The CQC will start to introduce it in phases and be clear when it will directly affect health and care providers. They are publishing the new framework now so that providers and other stakeholders can start to become familiar with it.

From 18 July 2022, providers and others will be able to read more about the quality statements and evidence categories. They have build on this with more detail about how it will work in practice over the coming weeks and months. For example, information on the evidence we’ll require in their assessments of each service type and what their assessments will look like.

What’s different

They’ve already confirmed that the quality ratings and five key questions will stay central to their approach. But by replacing the existing key lines of enquiry (KLOEs) and prompts with new ‘quality statements’. These will reduce the duplication that’s in the four current separate assessment frameworks to allow them to focus on specific topic areas under each key question, and will link to the relevant regulations to make it easier for providers.

The CQC call the quality statements ‘we statements’ as they’re written from a provider’s perspective to help them understand what we expect of them. They draw on previous work developed with Think Local Act Personal (TLAP), National Voices and the Coalition for Collaborative Care on Making it Real.

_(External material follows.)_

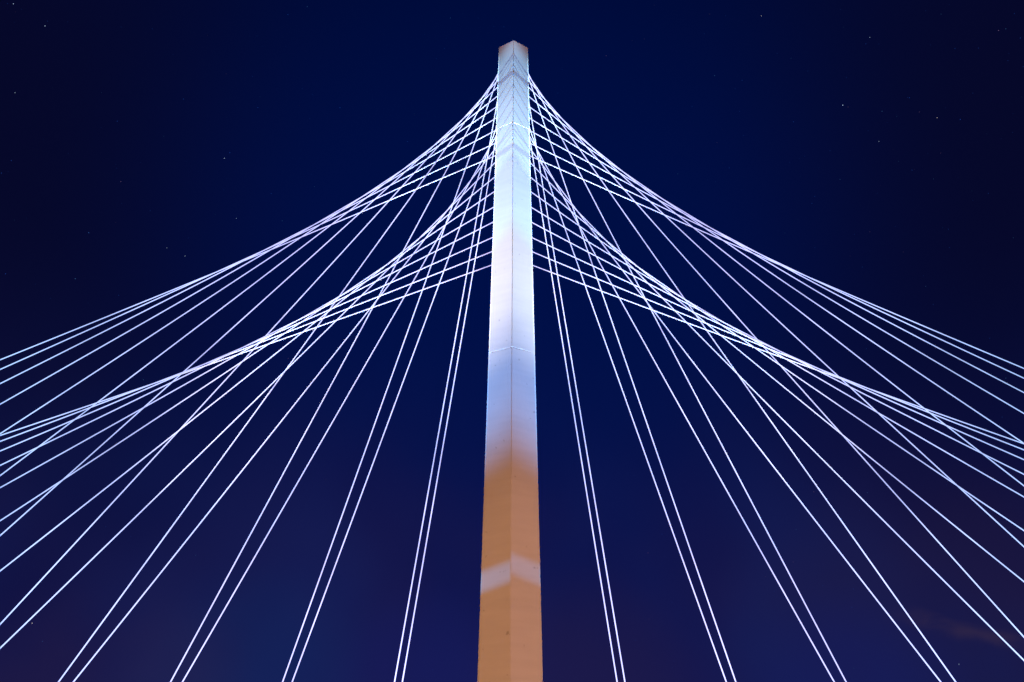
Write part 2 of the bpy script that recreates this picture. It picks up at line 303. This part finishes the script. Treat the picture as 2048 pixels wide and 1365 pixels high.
# ------------------------------------------------------------------ floodlights, street lamps and an added tip fill
def spot(loc, aim, power, color, size, blend, radius=.25, squeeze=None):
    l = bpy.data.lights.new('flood_and_fill_light', 'SPOT'); l.energy = power; l.color = color
    l.spot_size = size; l.spot_blend = blend; l.shadow_soft_size = radius
    o = bpy.data.objects.new('flood_and_fill_light', l); COL.objects.link(o); o.location = loc
    o.rotation_euler = (Vector(aim)-Vector(loc)).to_track_quat('-Z', 'Y').to_euler()
    if squeeze: o.scale = squeeze
    return o
def flood(x, y, z, lo, hi, power, color, soft, rad=.3):
    """floodlight aimed at the pylon, its beam between the elevations lo and hi"""
    c = R(lo+hi)/2
    loc = Vector((x, y, z)); d = Vector((-x, 45-y, 0)).normalized()
    spot(loc, loc + (d*math.cos(c) + Vector((0, 0, math.sin(c))))*50, power*(x*x+45*45)/4000, color, R(hi-lo), soft, rad)
for s in (-1, 1):
    flood(s*44.6, 40, GROUND+.5, 25.6, 58, PB, (.15, .43, 1.0), .8)
    flood(s*45.2, 40, GROUND+.5, 33.4, 61.5, PW*(1.0 if s < 0 else .86), (1.0, .89, .84) if s < 0 else (.90, .93, .93), 1.0)
    flood(s*43.8, 40, GROUND+.5, 45, 60.6, PB*1.6, (.03, .33, 1.0), .5)
    flood(s*36, 57.5, DECK+.3, 52, 62.2, PT, (.44, .80, 1.0), .5, .1)      # from the far kerb, through the stays
    # a narrow stray beam low on the mast
    loc = Vector((s*44.6, 40, 2)); spot(loc, (0, 45, 13.6 if s < 0 else 14.1), STRAY*(1 if s < 0 else .7), (.02, .44, 1.0), R(2.3), 1.0, .1, (4, 1, 1))
for x, y, p, c in ((-38, 18, SOD*.93, (1.0, .44, .11)), (38, 18, SOD*1.1, (1.0, .47, .28))):
    spot((x, y, 7), (0, 45, 3.5), p, c, R(62), .75, .3, (.35, 1, 1))        # hooded sodium street lamps
l = bpy.data.lights.new('street_lamp', 'POINT'); l.energy = SODP; l.color = (1, .42, .2); l.shadow_soft_size = .3
o = bpy.data.objects.new('street_lamp', l); COL.objects.link(o); o.location = (6, -12, 8)
loc = Vector((2, -22, 1)); spot(loc, loc + Vector((-2, 67, 85)), TIP_FILL, (1.0, .52, .66), R(11), .8)  # added warm fill tinting the pylon tip, not a real lamp

# ------------------------------------------------------------------ camera
cam = bpy.data.cameras.new('camera'); cam.sensor_width = 36; cam.lens = 1365/2048*36
cam.clip_start = .1; cam.clip_end = 20000
co = bpy.data.objects.new('camera', cam); COL.objects.link(co)
r_, u_, f_ = (Vector(q) for q in ((0.99996878, -0.00682759, 0.0039777), (-0.00721784, -0.58438242, 0.81144629), (0.00321572, 0.81144967, 0.58441346)))
u_ = u_ - f_*u_.dot(f_); u_.normalize(); r_ = f_.cross(u_)
M4 = Matrix((r_, u_, -f_)).transposed().to_4x4(); M4.translation = (-0.16665, 0, 0)
co.matrix_world = M4
S.camera = co
S.render.engine = 'CYCLES'
S.view_settings.view_transform = 'Standard'; S.view_settings.look = 'None'
S.view_settings.exposure = 0; S.view_settings.gamma = 1
S.cycles.use_denoising = True
S.cycles.denoiser = 'OPENIMAGEDENOISE'
S.cycles.denoising_input_passes = 'RGB_ALBEDO'
S.cycles.denoising_prefilter = 'ACCURATE'
S.cycles.use_adaptive_sampling = False
S.cycles.filter_width = 1.5
S.cycles.max_bounces = 4
S.cycles.sample_clamp_indirect = 4
S.render.resolution_x, S.render.resolution_y = 1024, 682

They wanted to maintain that ethos when developing our assessment framework.

Importantly, they’ll base the assessments of quality in all types of services, and at all levels, on this single assessment framework. For local authorities and integrated care systems, they will use a subset of the quality statements.

To make the judgements more structured and consistent, they have also developed six categories for the evidence they collect:

  • people’s experiences
  • feedback from staff and leaders
  • observations of care
  • feedback from partners
  • processes
  • outcomes of care.

The CQC want to be clearer with providers and the public about how they use the information  about care in a service or local area. So, for each quality statement they’ll state which evidence will always be needed to collect and look at.  

To fulfil the ambitions in the strategy, the assessment framework emphasises the need to create cultures that learn and improve, and they have set expectations for how services and providers need to work together, and within systems, to plan and deliver safe, person-centred care.